De façon astucieuse, l’artiste a fait valoir qu’il était légitime à invoquer l’exception de parodie prévue à l’article L 122-5 4° du code de la propriété intellectuelle ; il avait souligné sa démarche artistique visant à dénoncer les excès de la société de consommation et de la « sous-culture publicitaire » au travers de l’image de la femme dans les médias, première cible de la publicité. Or, l’exception de parodie concerne l’oeuvre en elle-même, elle ne saurait être caractérisée par la seule reprise de celle-ci dans une oeuvre même à visée de critique sociale ; si tel est le message de l’oeuvre, force est de constater qu’en elle-même, les photographies de d’Alix Malka n’étaient pas parodiées.
Liberté artistique v/ Droits d’auteur
L’article 10.1 de la Convention européenne de sauvegarde des droits de l’homme dispose que toute personne a droit à la liberté d’expression. Toutefois, le paragraphe 2 de cet article 10 dispose que l’exercice de ces libertés comportant des devoirs et des responsabilités peut être soumis à certaines formalités, conditions, restrictions ou sanctions prévues par la loi, qui constituent des mesures nécessaires, dans une société démocratique, à la sécurité nationale, à l’intégrité territoriale, ou à la sûreté politique, à la défense de l’ordre et à la prévention du crime, à la protection de la santé ou de la morale, à la protection de la réputation ou des droits d’autrui, pour empêcher la divulgation d’informations confidentielles ou pour garantir l’autorité et l’impartialité du pouvoir judiciaire.
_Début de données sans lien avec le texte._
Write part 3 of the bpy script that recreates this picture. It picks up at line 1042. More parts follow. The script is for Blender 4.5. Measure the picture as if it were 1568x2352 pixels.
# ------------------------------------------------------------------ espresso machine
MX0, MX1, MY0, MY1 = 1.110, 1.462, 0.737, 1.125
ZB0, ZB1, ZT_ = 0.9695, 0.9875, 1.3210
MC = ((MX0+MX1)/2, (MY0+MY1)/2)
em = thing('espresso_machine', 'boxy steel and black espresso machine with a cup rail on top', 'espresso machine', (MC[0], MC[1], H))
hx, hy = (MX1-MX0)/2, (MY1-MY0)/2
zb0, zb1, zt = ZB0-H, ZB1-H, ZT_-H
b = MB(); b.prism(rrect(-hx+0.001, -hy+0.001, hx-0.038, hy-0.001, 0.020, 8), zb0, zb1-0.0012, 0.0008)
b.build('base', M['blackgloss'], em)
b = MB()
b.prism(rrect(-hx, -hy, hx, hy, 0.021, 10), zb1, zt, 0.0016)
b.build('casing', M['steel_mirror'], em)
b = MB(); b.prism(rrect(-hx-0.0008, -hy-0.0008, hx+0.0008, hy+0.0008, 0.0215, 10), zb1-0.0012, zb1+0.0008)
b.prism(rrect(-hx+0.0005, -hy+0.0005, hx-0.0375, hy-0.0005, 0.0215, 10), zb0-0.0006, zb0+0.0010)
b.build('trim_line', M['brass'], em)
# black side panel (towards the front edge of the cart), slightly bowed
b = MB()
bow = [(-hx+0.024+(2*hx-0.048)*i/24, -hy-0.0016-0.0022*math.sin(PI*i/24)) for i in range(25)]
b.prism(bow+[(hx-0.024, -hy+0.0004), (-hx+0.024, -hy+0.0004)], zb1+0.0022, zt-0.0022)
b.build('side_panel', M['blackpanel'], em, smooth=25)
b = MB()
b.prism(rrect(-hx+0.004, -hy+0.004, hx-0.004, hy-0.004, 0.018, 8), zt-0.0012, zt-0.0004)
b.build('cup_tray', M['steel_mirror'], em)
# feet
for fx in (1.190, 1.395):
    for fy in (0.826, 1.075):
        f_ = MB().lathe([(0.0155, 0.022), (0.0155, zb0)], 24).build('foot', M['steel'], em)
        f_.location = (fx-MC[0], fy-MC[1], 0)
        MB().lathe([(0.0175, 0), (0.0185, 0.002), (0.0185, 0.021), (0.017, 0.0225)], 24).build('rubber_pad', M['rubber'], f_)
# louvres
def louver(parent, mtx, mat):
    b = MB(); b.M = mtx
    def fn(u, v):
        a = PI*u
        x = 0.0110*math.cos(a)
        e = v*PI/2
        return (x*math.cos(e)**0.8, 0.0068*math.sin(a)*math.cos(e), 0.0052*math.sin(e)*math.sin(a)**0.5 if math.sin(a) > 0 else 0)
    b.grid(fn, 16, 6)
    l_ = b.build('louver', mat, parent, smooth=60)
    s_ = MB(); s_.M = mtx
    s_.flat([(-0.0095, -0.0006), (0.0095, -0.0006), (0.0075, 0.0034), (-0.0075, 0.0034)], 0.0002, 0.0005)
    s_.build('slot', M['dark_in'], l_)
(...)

L’article 1er du protocole additionnel à cette convention dispose que toute personne physique ou morale a droit au respect de ses biens y compris ses biens incorporels. A ce titre, l’article L 111-1 du code de la propriété intellectuelle vise bien un droit de propriété incorporelle exclusif et opposable à tous.
la liberté d’expression et le droit d’auteur sont l’un et l’autre des droits fondamentaux protégés par la Convention européenne de sauvegarde des droits de l’homme. Dans son arrêt Donald contre France du 10 janvier 2013, la cour européenne des droits de l’homme a ainsi reconnu aux États membres une marge d’appréciation importante pour mettre en balance des intérêts garantis tous deux au titre de la convention européenne. Dans ces conditions, l’interdiction de représenter ou reproduire une oeuvre sans le consentement de l’auteur est proportionnée au but poursuivi.
Le nouveau critère de substituabilité
Le code de la propriété intellectuelle ne protège pas que les droits patrimoniaux de l’auteur mais aussi le droit moral de l’auteur. Il n’appartient pas au juge de s’ériger en arbitre d’un droit qui mériterait plus protection qu’un autre. Au contraire, il appartient à l’artiste qui invoque sa liberté d’expression, d’établir en quoi un juste équilibre entre la protection de celle-ci et celle due au droit du photographe imposait qu’il utilisât les oeuvres de ce dernier au surcroît sans son autorisation. Or, en l’espèce, les photographies reprises étaient parfaitement substituables, l’artiste aurait pu tout aussi bien utiliser d’autres photographies publicitaires du même genre. Il en découle que l’utilisation des oeuvres d’Alix Malka n’était pas nécessaire à l’exercice de la liberté que l’artiste revendiquait.